Reproduce verbatim the lines up to and including the one with "SC.render.resolution_x = 805;", starting from the first.

--- begin ---

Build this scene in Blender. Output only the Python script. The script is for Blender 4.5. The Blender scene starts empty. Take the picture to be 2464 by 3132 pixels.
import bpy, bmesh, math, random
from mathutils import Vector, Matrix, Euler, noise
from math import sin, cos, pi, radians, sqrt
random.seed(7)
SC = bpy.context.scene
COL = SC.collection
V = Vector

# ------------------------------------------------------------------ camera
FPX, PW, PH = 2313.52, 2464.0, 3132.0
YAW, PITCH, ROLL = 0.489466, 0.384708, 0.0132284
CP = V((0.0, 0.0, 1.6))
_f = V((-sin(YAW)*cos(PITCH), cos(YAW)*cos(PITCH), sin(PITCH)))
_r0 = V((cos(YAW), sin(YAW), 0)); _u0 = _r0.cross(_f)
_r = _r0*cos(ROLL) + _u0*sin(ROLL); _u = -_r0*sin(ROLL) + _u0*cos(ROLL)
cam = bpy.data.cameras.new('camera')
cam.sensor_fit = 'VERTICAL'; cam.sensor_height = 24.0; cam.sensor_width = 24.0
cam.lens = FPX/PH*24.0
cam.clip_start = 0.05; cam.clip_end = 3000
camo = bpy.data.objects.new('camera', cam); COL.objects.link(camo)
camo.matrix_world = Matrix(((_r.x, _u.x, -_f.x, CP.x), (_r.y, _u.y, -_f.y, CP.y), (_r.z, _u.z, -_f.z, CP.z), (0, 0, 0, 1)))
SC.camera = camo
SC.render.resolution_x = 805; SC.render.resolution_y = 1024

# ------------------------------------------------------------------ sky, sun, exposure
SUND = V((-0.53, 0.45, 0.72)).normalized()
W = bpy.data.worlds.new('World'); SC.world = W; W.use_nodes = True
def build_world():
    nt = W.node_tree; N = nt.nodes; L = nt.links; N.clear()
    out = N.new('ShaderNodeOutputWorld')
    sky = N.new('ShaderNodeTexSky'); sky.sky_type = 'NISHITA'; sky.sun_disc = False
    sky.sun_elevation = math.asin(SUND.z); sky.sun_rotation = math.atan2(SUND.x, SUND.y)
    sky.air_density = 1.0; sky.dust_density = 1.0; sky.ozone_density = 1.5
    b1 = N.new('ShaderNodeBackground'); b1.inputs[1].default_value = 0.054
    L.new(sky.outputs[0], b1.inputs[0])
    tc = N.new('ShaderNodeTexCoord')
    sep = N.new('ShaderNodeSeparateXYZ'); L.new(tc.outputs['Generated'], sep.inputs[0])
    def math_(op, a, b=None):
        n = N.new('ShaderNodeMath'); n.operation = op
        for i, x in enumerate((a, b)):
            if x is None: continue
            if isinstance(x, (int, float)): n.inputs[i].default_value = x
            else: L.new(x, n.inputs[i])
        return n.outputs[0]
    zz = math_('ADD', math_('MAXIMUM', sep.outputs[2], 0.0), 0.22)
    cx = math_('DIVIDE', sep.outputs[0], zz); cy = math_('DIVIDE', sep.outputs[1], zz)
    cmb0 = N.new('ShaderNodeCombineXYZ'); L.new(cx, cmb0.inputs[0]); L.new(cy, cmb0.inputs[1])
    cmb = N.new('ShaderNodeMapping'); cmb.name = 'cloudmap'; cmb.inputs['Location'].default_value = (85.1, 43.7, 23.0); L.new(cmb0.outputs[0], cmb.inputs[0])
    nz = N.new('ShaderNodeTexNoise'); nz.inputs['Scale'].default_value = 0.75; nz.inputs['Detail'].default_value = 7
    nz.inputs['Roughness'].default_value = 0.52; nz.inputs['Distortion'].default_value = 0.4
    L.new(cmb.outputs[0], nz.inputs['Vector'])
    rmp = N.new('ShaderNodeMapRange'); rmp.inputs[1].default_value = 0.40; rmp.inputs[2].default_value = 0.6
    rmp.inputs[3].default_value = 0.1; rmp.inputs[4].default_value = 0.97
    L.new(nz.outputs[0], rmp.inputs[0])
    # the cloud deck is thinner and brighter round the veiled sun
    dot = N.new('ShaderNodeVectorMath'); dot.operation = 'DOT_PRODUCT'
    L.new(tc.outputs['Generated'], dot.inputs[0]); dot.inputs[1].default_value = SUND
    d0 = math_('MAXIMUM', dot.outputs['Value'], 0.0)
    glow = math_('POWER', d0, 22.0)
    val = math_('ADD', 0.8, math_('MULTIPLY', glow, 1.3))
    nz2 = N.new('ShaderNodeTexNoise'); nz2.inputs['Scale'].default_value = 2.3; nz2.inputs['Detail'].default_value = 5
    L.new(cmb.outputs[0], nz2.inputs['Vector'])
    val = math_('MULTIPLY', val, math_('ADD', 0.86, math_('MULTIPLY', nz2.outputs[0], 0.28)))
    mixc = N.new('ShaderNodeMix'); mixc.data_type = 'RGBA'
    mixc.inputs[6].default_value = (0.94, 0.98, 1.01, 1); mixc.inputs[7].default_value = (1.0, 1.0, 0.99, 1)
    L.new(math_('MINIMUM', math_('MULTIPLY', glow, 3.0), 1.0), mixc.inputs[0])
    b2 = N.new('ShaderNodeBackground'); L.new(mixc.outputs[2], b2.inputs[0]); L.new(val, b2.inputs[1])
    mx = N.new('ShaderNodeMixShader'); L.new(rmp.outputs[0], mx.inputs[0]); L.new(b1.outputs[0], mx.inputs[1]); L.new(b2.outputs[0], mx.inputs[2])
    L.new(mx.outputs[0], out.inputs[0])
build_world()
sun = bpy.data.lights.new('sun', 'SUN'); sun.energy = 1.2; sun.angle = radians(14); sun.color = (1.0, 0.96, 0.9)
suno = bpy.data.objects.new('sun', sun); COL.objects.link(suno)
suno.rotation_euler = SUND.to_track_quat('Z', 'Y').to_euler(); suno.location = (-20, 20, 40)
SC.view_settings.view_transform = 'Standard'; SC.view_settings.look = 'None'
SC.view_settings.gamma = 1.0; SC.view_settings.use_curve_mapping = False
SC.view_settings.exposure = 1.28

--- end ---

_Final result_:
Build this scene in Blender. Output only the Python script. The script is for Blender 4.5. The Blender scene starts empty. Take the picture to be 2464 by 3132 pixels.
import bpy, bmesh, math, random
from mathutils import Vector, Matrix, Euler, noise
from math import sin, cos, pi, radians, sqrt
random.seed(7)
SC = bpy.context.scene
COL = SC.collection
V = Vector

# ------------------------------------------------------------------ camera
FPX, PW, PH = 2313.52, 2464.0, 3132.0
YAW, PITCH, ROLL = 0.489466, 0.384708, 0.0132284
CP = V((0.0, 0.0, 1.6))
_f = V((-sin(YAW)*cos(PITCH), cos(YAW)*cos(PITCH), sin(PITCH)))
_r0 = V((cos(YAW), sin(YAW), 0)); _u0 = _r0.cross(_f)
_r = _r0*cos(ROLL) + _u0*sin(ROLL); _u = -_r0*sin(ROLL) + _u0*cos(ROLL)
cam = bpy.data.cameras.new('camera')
cam.sensor_fit = 'VERTICAL'; cam.sensor_height = 24.0; cam.sensor_width = 24.0
cam.lens = FPX/PH*24.0
cam.clip_start = 0.05; cam.clip_end = 3000
camo = bpy.data.objects.new('camera', cam); COL.objects.link(camo)
camo.matrix_world = Matrix(((_r.x, _u.x, -_f.x, CP.x), (_r.y, _u.y, -_f.y, CP.y), (_r.z, _u.z, -_f.z, CP.z), (0, 0, 0, 1)))
SC.camera = camo
SC.render.resolution_x = 805; SC.render.resolution_y = 1024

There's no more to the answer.